Rutgers University Hillel has denounced the university chancellor’s letter from last week apologizing for a letter the day before that condemned anti-Semitism and offered support to Jews on campus written after pressure from the campus chapter of Students for Justice in Palestine (SJP).

"What SJP and the Chancellor have said, in effect, is that NO condemnation of hatred against Jews, of attacks on Jews, of threats against Jews, is legitimate in and of itself," wrote Hillel. "Such bizarre moral logic is twisted, wrong, and must be condemned."

The follow up letter – titled "Apology" – was written after Rutgers Chancellor Christopher J. Molloy’s original letter in which he stated he was “saddened by and greatly concerned about the sharp rise in hostile sentiments and anti-Semitic violence in the United States" and condemned anti-Semitism in the US and on Rutgers campus.

His follow up letter in part stated, “In hindsight, it is clear to us that the message failed to communicate support for our Palestinian community members. We sincerely apologize for the hurt that this message has caused.”

Rutgers Hillel noted that the “last few weeks have been exhausting and terrifying for Jews everywhere. We have seen an eruption of violent antisemitism unparalleled in the last 75 years.”

Jewish students at Rutgers have been “verbally assaulted, some report having their car tires slashed.
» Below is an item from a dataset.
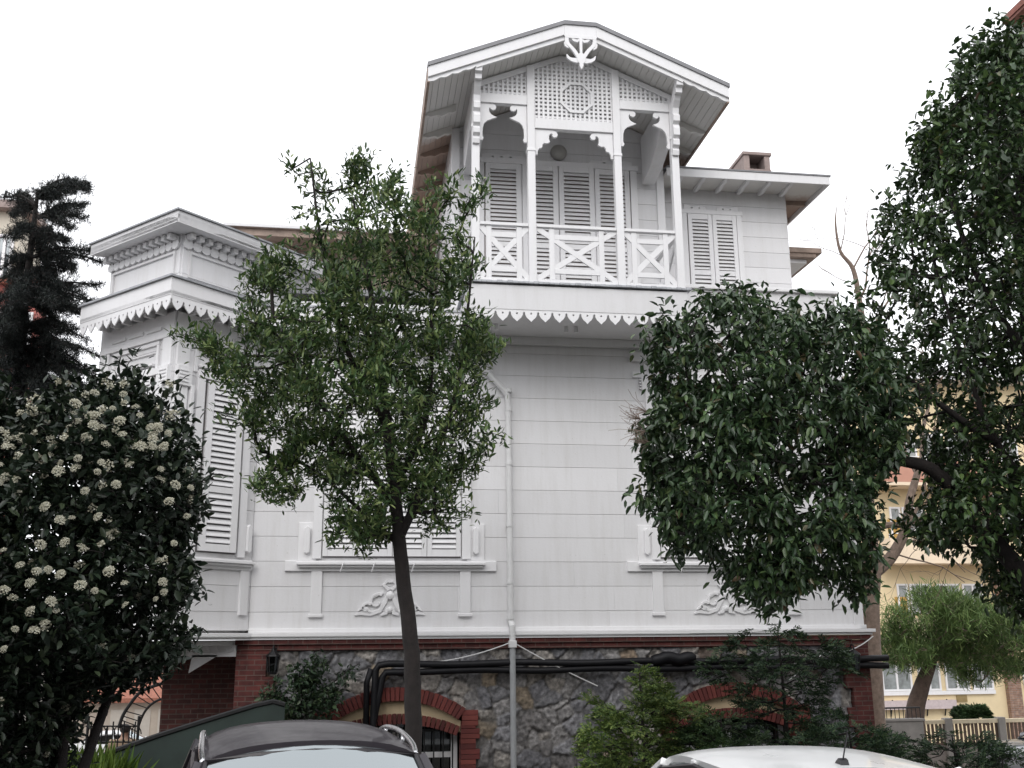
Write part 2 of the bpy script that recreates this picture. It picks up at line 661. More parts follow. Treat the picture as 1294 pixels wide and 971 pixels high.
# --- main walls
m = MB()
clap(m, FR, -1.62, 8.30, LEDGE + .05, 7.09, seed=3)
wall = m.build('wall', MT['white'], house)
m = MB()
RS = Fr((8.30, 0), pi / 2)            # right side wall
clap(m, RS, 0, 9.0, LEDGE + .05, 8.0, seed=5)
m.build('wall', MT['white'], house)
m = MB()
LSD = Fr((-1.62, 9.0), -pi / 2)
clap(m, LSD, 0, 9.0, LEDGE + .05, 8.0, seed=6)
m.build('wall', MT['white'], house)
m = MB()
BK = Fr((8.3, 9.0), pi)
clap(m, BK, 0, 9.92, LEDGE + .05, 8.0, seed=8)
m.build('wall', MT['white'], house)
m = MB()                               # corner boards
m.box(FR, 8.16, 8.32, .0, .045, LEDGE + .05, 6.98)
m.box(RS, .0, .15, .0, .045, LEDGE + .05, 7.98)
m.build('corner_board', MT['white2'], house, bev=.006)

# --- upper band, parapet and flat terrace roof to the right and left of the balcony
for (a, b) in ((-1.2, 1.62), (5.06, 8.30)):
    m = MB()
    m.box(FR, a, b, -.10, .025, 7.02, 7.40)
    m.box(FR, a, b, -.10, .05, 7.40, 7.80 if a > 0 else 7.66)
    if a > 0: m.box(FR, a, b, -.10, .03, 7.80, 8.16)
    m.build('parapet', MT['white'], house, bev=.006)
m = MB()
m.box(FR, 5.05, 8.38, -.25, .10, 8.16, 8.21)
m.box(RS, .0, 9.0, -.25, .10, 8.16, 8.21)
m.box(FR, 5.05, 8.36, -.25, .085, 8.21, 8.235)
m.build('parapet_cap', MT['white2'], house, bev=.006)
m = MB()
m.box(RS, .0, 9.0, -.10, .03, 7.85, 8.16)
m.build('parapet', MT['white'], house)
m = MB()
m.slab([(-1.5, .15), (8.2, .15), (8.2, 8.9), (-1.5, 8.9)], 7.86, 7.98)
m.build('terrace_roof', MT['roofmetal'], house)
# main cornice with its scallops between bay and balcony, and right of the balcony under the tree
m = MB()
m.box(FR, -1.75, 1.60, .03, .47, 7.22, 7.28)
m.box(FR, -1.75, 1.60, .44, .475, 7.15, 7.42)
m.build('cornice', MT['white2'], house)
m = MB()
valance(m, FR, -1.75, 1.60, .45, .468, 7.15, .2)
m.build('valance', MT['white2'], house)
m = MB()
m.box(FR, -1.75, 1.60, .0, .50, 7.42, 7.45)
m.build('zinc_edge', MT['zinc'], house)

# --- ledge over the basement, brick string course
m = MB()
m.box(FR, -1.78, 8.46, -.05, .155, LEDGE - .045, LEDGE + .01)
m.box(FR, -1.74, 8.42, -.05, .115, LEDGE - .085, LEDGE - .047)
m.box(FR, -1.62, 8.36, -.05, .05, LEDGE + .012, LEDGE + .075)
m.box(Fr((8.46, 0), pi / 2), -.15, 9.1, -.20, .0, LEDGE - .045, LEDGE + .01)
m.build('ledge', MT['white2'], house, bev=.006)
m = MB()
m.box(FR, -1.80, 8.40, -.02, .085, 2.165, 2.243)
m.build('brick_course', MT['brick'], house, bev=.008)
m = MB()
m.box(FR, -1.77, 8.36, -.02, .045, 2.08, 2.163)
m.build('brick_course', MT['brick'], house, bev=.008)

# --- basement: rubble stone, brick piers, arched windows
WIN_C = (.65, 6.03)


def arch_z(u, hw, zs, rise):
    r = (hw * hw + rise * rise) / (2 * rise)
    return zs + rise - r + math.sqrt(max(0, r * r - u * u))


def stone_wall():
    x0, x1, z0, z1 = -1.34, 8.02, -1.9, 2.075
    st = .021
    nx, nz = int((x1 - x0) / st) + 1, int((z1 - z0) / st) + 1
    X = np.linspace(x0, x1, nx)
    Z = np.linspace(z0, z1, nz)
    rs = np.random.default_rng(11)
    seeds = []
    cell = .235
    for i in range(int((x1 - x0) / cell) + 3):
        for j in range(int((z1 - z0) / (cell * .8)) + 3):
            if rs.random() < .26:
                continue
            seeds.append((x0 + (i - .5) * cell + rs.uniform(-.15, .15), z0 + (j - .5) * cell * .8 + rs.uniform(-.11, .11)))
    seeds = np.array(seeds)
    ns = len(seeds)
    GX, GZ = np.meshgrid(X, Z)
    wx = np.array([[noise.fractal(Vector((x * 6, z * 6, 3.1)), .8, 2.2, 4) for x in X] for z in Z]) * .034
    wz = np.array([[noise.fractal(Vector((x * 6, z * 6, 9.7)), .8, 2.2, 4) for x in X] for z in Z]) * .034
    A = (GX + wx).ravel()
    B = (GZ + wz).ravel()
    f1 = np.full(A.shape, 9.0)
    f2 = np.full(A.shape, 9.0)
    idx = np.zeros(A.shape, dtype=int)
    for s in range(ns):
        d = np.hypot((A - seeds[s, 0]) * .86, B - seeds[s, 1])
        c = d < f1
        f2 = np.where(c, f1, np.minimum(f2, d))
        idx = np.where(c, s, idx)
        f1 = np.where(c, d, f1)
    e = np.clip((f2 - f1) / .042, 0, 1)
    hgt = (1 - (1 - e) ** 1.8) * (.020 + .028 * rs.random(ns)[idx])
    tilt = rs.uniform(-.22, .22, (ns, 2))
    hgt += e * (tilt[idx, 0] * (A - seeds[idx, 0]) + tilt[idx, 1] * (B - seeds[idx, 1]))
    fine = np.array([[noise.fractal(Vector((x * 14, z * 14, 1.7)), 1.0, 2.0, 3) for x in X] for z in Z]).ravel()
    hgt += fine * .020
    pal = np.array([(.150, .150, .160), (.115, .115, .125), (.185, .180, .180), (.215, .200, .185), (.13, .125, .125), (.20, .165, .125), (.18, .14, .105), (.15, .118, .10), (.23, .215, .20)])
    pick = rs.choice(len(pal), ns, p=[.25, .2, .17, .11, .14, .03, .025, .025, .05])
    colr = pal[pick] * rs.uniform(.8, 1.25, (ns, 1))
    C = colr[idx] * (1 + fine[:, None] * .5)
    C = C * 1.2 * (.30 + .70 * np.clip(e * 1.6, 0, 1))[:, None] + np.array((.10, .095, .09)) * (1 - np.clip(e * 1.6, 0, 1))[:, None] * .8
    V = np.stack([GX.ravel(), .05 - hgt, GZ.ravel()], 1)
    F = []
    keep = np.ones((nz, nx), bool)
    for c in WIN_C:
        for j, z in enumerate(Z):
            for i in np.where(np.abs(X - c) < 1.0)[0]:
                if z < arch_z(X[i] - c, 1.0, 1.08, .30):
                    keep[j, i] = False
    for j in range(nz - 1):
        for i in range(nx - 1):
            if keep[j, i] and keep[j, i + 1] and keep[j + 1, i] and keep[j + 1, i + 1]:
                a = j * nx + i
                F.append((a, a + 1, a + 1 + nx, a + nx))
    m_, n, l, b = new_mat('rubble_stone')
    at = N(n, 'ShaderNodeAttribute')
    at.attribute_name = 'stone'
    nz_ = N(n, 'ShaderNodeTexNoise')
    nz_.inputs['Scale'].default_value = 22
    nz_.inputs['Detail'].default_value = 6
    tc = N(n, 'ShaderNodeTexCoord')
    l.new(tc.outputs['Object'], nz_.inputs['Vector'])
    rr = ramp(n, l, nz_.outputs['Fac'], [(.3, (.6, .6, .6)), (.7, (1.35, 1.33, 1.3))])
    mx = N(n, 'ShaderNodeMix', data_type='RGBA', blend_type='MULTIPLY')
    mx.inputs[0].default_value = 1
    l.new(at.outputs['Color'], mx.inputs[6])
    l.new(rr.outputs[0], mx.inputs[7])
    l.new(mx.outputs[2], b.inputs['Base Color'])
    b.inputs['Roughness'].default_value = .9
    bp = N(n, 'ShaderNodeBump')
    bp.inputs['Strength'].default_value = .5
    bp.inputs['Distance'].default_value = .01
    l.new(nz_.outputs['Fac'], bp.inputs['Height'])
    l.new(bp.outputs[0], b.inputs['Normal'])
    o = np_mesh('basement_wall', V, F, m_, house, smooth=True)
    if len(o.data.vertices) == len(C):
        ca = o.data.color_attributes.new('stone', 'FLOAT_COLOR', 'POINT')
        ca.data.foreach_set('color', np.concatenate([C, np.ones((len(C), 1))], 1).astype(np.float32).ravel())
    return o


stone_wall()
m = MB()
m.box(RS, .4, 9.0, -.1, .0, -3.2, 2.24)
m.box(BK, 0, 9.9, -.1, .0, -3.2, 2.24)
m.build('basement_wall', MT['darkbrick'], house)
m = MB()                                # solid core keeps daylight out of the basement
m.slab([(-1.3, 1.2), (8.2, 1.2), (8.2, 8.8), (-1.3, 8.8)], -3.2, 2.1)
m.build('basement_core', MT['void'], house)


def quoins(x_in, x_out, wide, seed):
    """a brick pier whose courses tooth into the rubble"""
    r = random.Random(seed)
    m = MB()
    z = -1.9
    k = 0
    while z < 2.07:
        h = min(.30, 2.078 - z)
        off = wide if k % 2 else -wide
        m.box(FR, min(x_in + off, x_out), max(x_in + off, x_out), -.25, .035 + r.uniform(0, .004), z, z + h - .002)
        z += .30
        k += 1
    return m.build('brick_pier', MT['brick'], house, bev=.006)


quoins(-1.27, -1.78, .06, 1)
quoins(7.98, 8.36, -.06, 2)
m = MB()
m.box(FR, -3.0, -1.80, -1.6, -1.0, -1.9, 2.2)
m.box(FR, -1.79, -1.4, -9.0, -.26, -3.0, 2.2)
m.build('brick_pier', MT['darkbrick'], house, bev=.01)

for wi, c in enumerate(WIN_C):
    bw = MB()
    bw.box(FR, c - .94, c + .94, -.62, -.55, -.9, 1.1)
    bwin = bw.build('basement_window', MT['void'], house)
    # voussoirs of the two arches, each brick separate in one mesh
    m = MB()
    for hw, zs, rise, t, n1 in ((1.05, 1.19, .33, .20, .055), (.97, .93, .20, .15, .03)):
        r0 = (hw * hw + rise * rise) / (2 * rise)
        zc = zs + rise - r0
        ah = math.asin(min(1, hw / r0))
        k = int(2 * ah * r0 / .075)
        rb = random.Random(wi + 3)
        for i in range(k):
            a, b = -ah + 2 * ah * i / k + .003, -ah + 2 * ah * (i + 1) / k - .003
            j = rb.uniform(-.004, .004)
            q = [(c + rr * math.sin(t_), zc + rr * math.cos(t_)) for rr, t_ in ((r0 - t, a), (r0 - t, b), (r0 + j, b), (r0 + j, a))]
            m.prism(FR, q, -.22, n1 + j)
    m.build('brick_arch', MT['brickpiece'], bwin, bev=.004)
    m = MB()
    rb = random.Random(wi)
    for s in (-1, 1):
        m = MB()
        z = -1.2
        k = 0
        while z < .93:
            wd = .23 if k % 4 < 2 else .29
            a, b = c + s * .975, c + s * (.975 + wd)
            m.box(FR, min(a, b), max(a, b), -.25, .035 + rb.uniform(-.003, .003), z + .003, z + .072)
            z += .075
            k += 1
        # springer blocks between the arches
        a, b = c + s * .99, c + s * 1.24
        for k in range(3):
            m.box(FR, min(a, b), max(a, b), -.2, .04, .94 + k * .078, 1.012 + k * .078)
        m.build('brick_jamb', MT['brickpiece'], bwin, bev=.004)
    m = MB()
    top = [(c + u, arch_z(u, .98, 1.03, .30) - .02) for u in np.linspace(.98, -.98, 15)]
    bot = [(c + u, arch_z(u, .97, .93, .20) - .09) for u in np.linspace(-.98, .98, 15)]
    m.prism(FR, bot + top, -.14, -.05)
    m.build('tympanum', MT['cream'], bwin)
    m = MB()
    for a, b in ((-.96, -.86), (.86, .96), (-.05, .05)):
        m.box(FR, c + a, c + b, -.45, -.38, -.9, 1.02)
    m.box(FR, c - .86, c - .05, -.44, -.39, .45, .53)
    m.box(FR, c + .05, c + .86, -.44, -.39, .45, .53)
    m.build('frame', MT['white2'], bwin)
    m = MB()
    for i in range(13):
        u = c - .87 + i * .145
        m.tube([FR(u, -.2, -.9), FR(u, -.2, arch_z(u - c, .97, .93, .2) - .16)], .011, 6)
    for z in (.1, .85):
        m.box(FR, c - .95, c + .95, -.215, -.185, z, z + .03)
    m.build('grille', MT['iron'], bwin)
    m = MB()
    m.box(FR, c - .86, c + .86, -.43, -.425, -.85, .98)
    m.build('pane', MT['darkpane'], bwin)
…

This follows, of course, on the heels of vandalism at the AEPi House, a Jewish fraternity, on Yom HaShoah, Holocaust Memorial Day.”

The “torrent of hatreds spewing from social media” has been unprecedented, and the lack of support from the university has only increased their sense of isolation.
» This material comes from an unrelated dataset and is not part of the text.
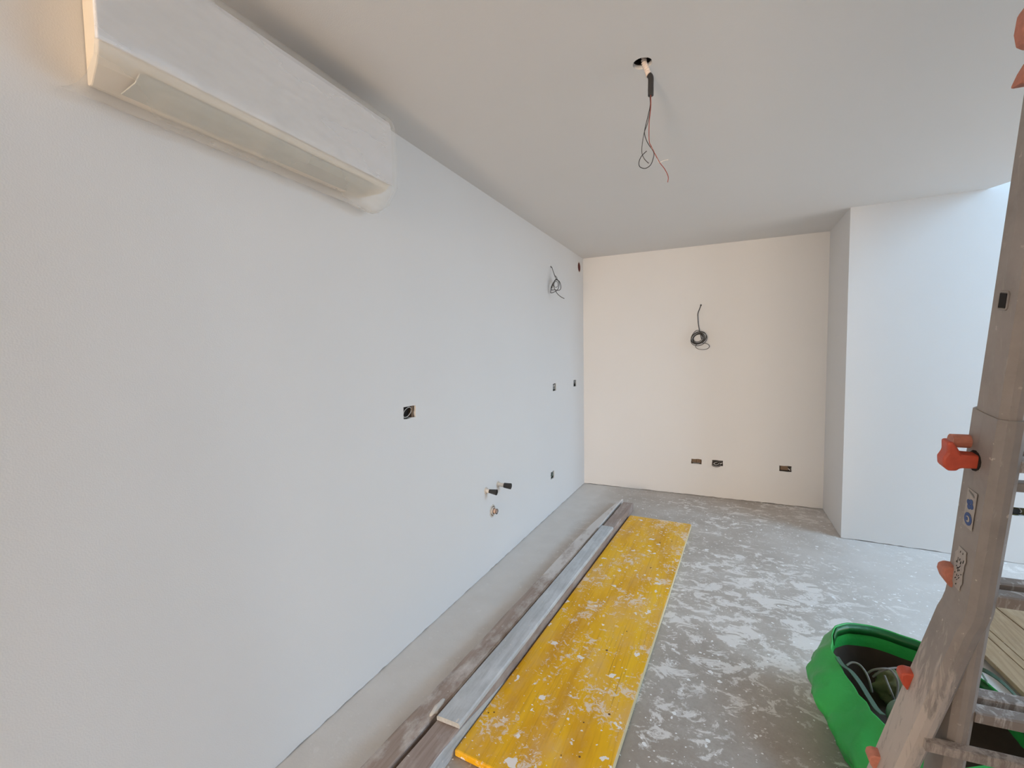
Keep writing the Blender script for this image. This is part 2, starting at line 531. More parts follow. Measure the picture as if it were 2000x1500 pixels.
fl_pts = [(-0.15, YH - .15), (XW + .15, YH - .15), (XW + .15, 5.45), (-0.15, 5.45)]
floor = sheet('floor', fl_pts, [], lambda u, v: (u, v, 0), (0, 0, 1), 0.2, M['floor'])

CH = (1.224, 1.896)   # hole for the ceiling light
ceil_pts = [(-0.12, YH - .12), (XH + .12, YH - .12), (XH + .12, YR - .12), (XW + .12, YR - .12), (XW + .12, -1.10), EDGE1, EDGE0, (XR + 0.02, YC + 0.02), (XR + 0.02, YB + .12), (-0.12, YB + .12)]
ceiling = sheet('ceiling', ceil_pts, [circle2(CH[0], CH[1], 0.037)], lambda u, v: (u, v, H), (0, 0, -1), 0.28, M['ceiling'])

holes = [rough_rect(*b) for b in LB]
holes += [circle2(4.151, 2.417, 0.012, 10), circle2(5.086, 2.574, 0.055, 20)]
holes += [circle2(2.767, 0.603, 0.021, 14, 0.003), circle2(2.955, 0.598, 0.021, 14, 0.003), circle2(2.862, 0.425, 0.042, 16, 0.006)]
out = ragged(YH, YB) + [(YB, H), (YH, H)]
wall_left = sheet('wall_left', out, holes, lambda u, v: (0, u, v), (1, 0, 0), 0.12, M['wall'])
out = ragged(0, XR) + [(XR, H), (0, H)]
wall_back = sheet('wall_back', out, [rough_rect(*b) for b in BB] + [circle2(1.294, 2.073, 0.010, 10)],
                  lambda u, v: (u, YB, v), (0, -1, 0), 0.12, M['wall'])
out = ragged(YC, YB, lo=0.0015, hi=0.006) + [(YB, H), (YC, H)]
wall_return = sheet('wall_return', out, [], lambda u, v: (XR, u, v), (-1, 0, 0), 0.12, M['wall'])
out = ragged(0, PU, lo=0.002, hi=0.008) + [(PU, ZT), (0, ZT)]
wall_pier = sheet('wall_front_right', out, [rough_rect(*b) for b in PB], lambda u, v: (*pier(u), v), (math.sin(ANG), -math.cos(ANG), 0), 0.12, M['wall'])

# right wall with tall glazing in the light well
out = [(YR, 0), (4.30, 0), (4.30, ZT), (YR, ZT)]
W1 = (1.45, 4.15, 0.06, 4.75)
wall_right = sheet('wall_right', out, [[(W1[0], W1[2]), (W1[1], W1[2]), (W1[1], W1[3]), (W1[0], W1[3])]],
                   lambda u, v: (XW, u, v), (-1, 0, 0), 0.2, M['wall'])
wall_rear = sheet('wall_rear', [(XH, 0), (XW, 0), (XW, ZT), (XH + 1, ZT), (XH + 1, H), (XH, H)], [], lambda u, v: (u, YR, v), (0, 1, 0), 0.12, M['wall'])
wall_added_hall = sheet('wall_added_hall', [(YH, 0), (YR, 0), (YR, H), (YH, H)], [], lambda u, v: (XH, u, v), (-1, 0, 0), 0.12, M['wall'])  # unseen hall side, added to bound the warm door light
D1 = (0.10, 1.16, 0.03, 2.2)
wall_end = sheet('wall_added_hall_end', [(0, 0), (XH, 0), (XH, H), (0, H)], [[(D1[0], D1[2]), (D1[1], D1[2]), (D1[1], D1[3]), (D1[0], D1[3])]],
                 lambda u, v: (u, YH, v), (0, 1, 0), 0.2, M['wall'])  # end of the added hallway, holding the warm door
ev = Vector((EDGE1[0] - EDGE0[0], EDGE1[1] - EDGE0[1], 0)); el = ev.length; ev.normalize()
wall_well = sheet('wall_light_well', [(0, H + .02), (el, H + .02), (el, ZT), (0, ZT)], [], lambda u, v: (EDGE0[0] + ev.x * u, EDGE0[1] + ev.y * u, v),
                  (-ev.y, ev.x, 0), 0.1, M['wall'])
ceil_up = sheet('ceiling_light_well', [(2.1, -1.4), (XW + .2, -1.4), (XW + .2, 4.6), (2.1, 4.6)], [], lambda u, v: (u, v, ZT), (0, 0, -1), 0.15, M['ceiling'])

def window(name, u0, u1, z0, z1, to3, fw, nu, nv, mat):
    """frame bars and panes in a wall opening; to3(u, depth, z)"""
    def bx(a, b):
        v, f = box(a, b); return [to3(*p) for p in v], f
    d0, d1 = 0.06, 0.12
    o = link_mesh(name, *join(bx((u0, d0, z0), (u1, d1, z0 + fw)), bx((u0, d0, z1 - fw), (u1, d1, z1)),
                              bx((u0, d0, z0 + fw), (u0 + fw, d1, z1 - fw)), bx((u1 - fw, d0, z0 + fw), (u1, d1, z1 - fw))), mat)
    o['kind'] = 'structure'
    iu, iz = (u1 - u0 - 2 * fw) / nu, (z1 - z0 - 2 * fw) / nv
    for i in range(1, nu):
        c = u0 + fw + iu * i
        link_mesh('mullion', *bx((c - .02, d0, z0 + fw), (c + .02, d1, z1 - fw)), mat, o)
    for j in range(1, nv):
        c = z0 + fw + iz * j
        link_mesh('transom', *bx((u0 + fw, d0 + .004, c - .02), (u1 - fw, d1 - .004, c + .02)), mat, o)
    for i in range(nu):
        for j in range(nv):
            link_mesh('pane', *bx((u0 + fw + iu * i, .085, z0 + fw + iz * j), (u0 + fw + iu * (i + 1), .092, z0 + fw + iz * (j + 1))), M['glass'], o)
    return o
window('window_1', *W1, lambda u, d, z: (XW + d, u, z), 0.07, 2, 2, M['grey_frame'])
dr = window('door_1', *D1, lambda u, d, z: (u, YH - d, z), 0.09, 1, 1, M['frame'])
link_mesh('door_handle', *join(box((1.10, YH - .06, 1.0), (1.12, YH + .0, 1.02)), box((1.0, YH - .012, 1.0), (1.12, YH + .0, 1.02))), M['alu'], dr, bevel=0.003)

# ------------------------------------------------------------------ yellow shuttering panel
def slab(quad, z0, z1):
    """box on an arbitrary floor quad (counter-clockwise)"""
    v = [(x, y, z0) for x, y in quad] + [(x, y, z1) for x, y in quad]
    return v, [(3, 2, 1, 0), (4, 5, 6, 7), (0, 1, 5, 4), (1, 2, 6, 5), (2, 3, 7, 6), (3, 0, 4, 7)]

yq = [(0.597, 1.395), (1.165, 1.362), (1.2765, 4.245), (0.732, 4.264)]
yb = thing('shuttering_panel', 'yellow three-ply shuttering panel lying flat on floor, splattered with white plaster', 'board', (0.94, 2.8, 0))
part('panel', *slab(yq, 0.002, 0.03), M['yellow'], yb, bevel=0.006, segs=2)
for i, (x, y, r) in enumerate([(*px(a, b, 2, .03)[:2], r) for a, b, r in ((1185, 1270, .007), (1190, 1395, .006), (1224, 1233, .004), (954, 1392, .004), (965, 1391, .004), (1140, 1411, .004), (1132, 1478, .005), (1271, 1109, .007), (1289, 1060, .008), (1312, 1057, .006), (1096, 1475, .003))]):
    part('nail_hole', *loft([[(x + q * r * math.cos(2 * math.pi * k / 10), y + q * r * math.sin(2 * math.pi * k / 10), z) for k in range(10)] for q, z in ((1, .0298), (.8, .0304))]), M['dark_knot'], yb)
e0, e1 = Vector((*yq[1], 0)), Vector((*yq[2], 0))
part('edge_strip', *slab([(e0.x - .001, e0.y + .012), (e0.x + .003, e0.y + .012), (e1.x + .003, e1.y - .012), (e1.x - .001, e1.y - .012)], 0.004, 0.0285), M['pale_edge'], yb)
e2 = Vector((*yq[3], 0))
part('edge_strip', *slab([(e2.x + .012, e2.y - .001), (e1.x - .012, e1.y - .001), (e1.x - .012, e1.y + .003), (e2.x + .012, e2.y + .003)], 0.004, 0.0285), M['pale_edge'], yb)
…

“Even though (Malloy’s) original statement already condemned all forms of bigotry, because it specifically called out anti-Semitism, the Chancellor chose to apologize for having ‘failed to communicate support for our Palestinian community members.’ As if condemnation of anti-Semitism is some form of anti-Palestinian sentiment,” said Hillel.

They added the fact that in March, the university had no problem issuing a statement condemning anti-Asian prejudice “without qualification or reference to any other minority group.”

The university’s attitude toward its Jewish students and staff has been “grossly prejudiced,” they stated.

They continued, “Taking a positive step, on Saturday Rutgers President Jonathan Holloway issued a ‘Statement on Hatred and Bigotry,’ affirming that Rutgers ‘deplores hatred and bigotry in all forms. We have not, nor would we ever, apologize for standing against anti-Semitism.’”

The statement was welcomed by Hillel as an important first step in rebuilding trust..

“But the still relatively new Rutgers Administration needs to face the fact that the university has an established pattern of minimizing anti-Semitism,” they said.

The American Jewish Committee shared Hillel’s statement on Monday, agreeing with the organization that Rutgers needs to do more for its Jewish community.

“@RutgersU has one of the largest Jewish student populations. It’s unacceptable and disturbing that its administration apologized for condemning anti-Semitism. We stand by our friends at @RutgersHillel working to ensure Rutgers is safe for Jews," they tweeted.